On the fourth day of Christmas... I brushed up on working on my public holidays

Posted on 14 December 2011

What are the rights and responsibilities of employers and employees regarding working over public holidays? The Fairwork Ombudsman advises the following.

What are reasonable grounds for requesting or refusing to work on a public holiday?

In determining whether a request (or a refusal of such a request) to work on a public holiday is reasonable, the following must be taken into account:

  • the nature of the employer’s workplace (including its operational requirements) and the nature of the work performed by the employee
  • the employee’s personal circumstances, including family responsibilities
  • whether the employee could reasonably expect that the employer might request work on the public holiday
  • whether the employee is entitled to receive overtime payments, penalty rates, additional remuneration or other compensation that reflects an expectation of work on the public holiday
  • the type of employment (e.g. full-time, part-time, casual or shiftwork)
  • the amount of notice in advance of the public holiday given by the employer when making the request
  • the amount of notice in advance of the public holiday given by the employee in refusing the request
  • any other relevant matter.

What payment is required for an absence from work due to a public holiday?

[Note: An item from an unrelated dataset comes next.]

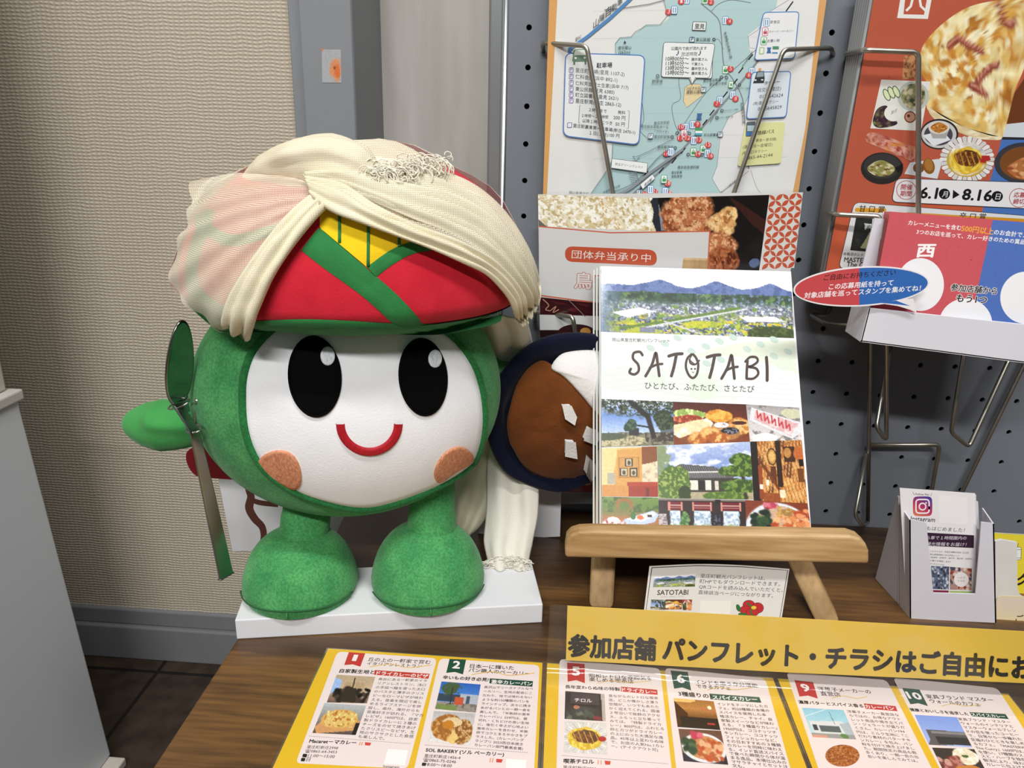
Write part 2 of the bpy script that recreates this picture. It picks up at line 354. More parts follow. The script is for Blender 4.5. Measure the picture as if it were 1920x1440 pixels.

If an employee is absent from work on a day or part-day that is a public holiday, the employer must pay the employee (other than a casual employee) the base rate of pay for the employee’s ordinary hours of work on that day or part-day. The base rate of pay to be paid excludes incentive-based payments and bonuses, loadings, monetary allowances, overtime or penalty rates, or any other separately identifiable amounts.

However, an employee is not entitled to payment if they do not have ordinary hours of work on the public holiday.

For example, a part-time employee is not entitled to payment if their part-time hours do not include the day of the week on which the public holiday falls.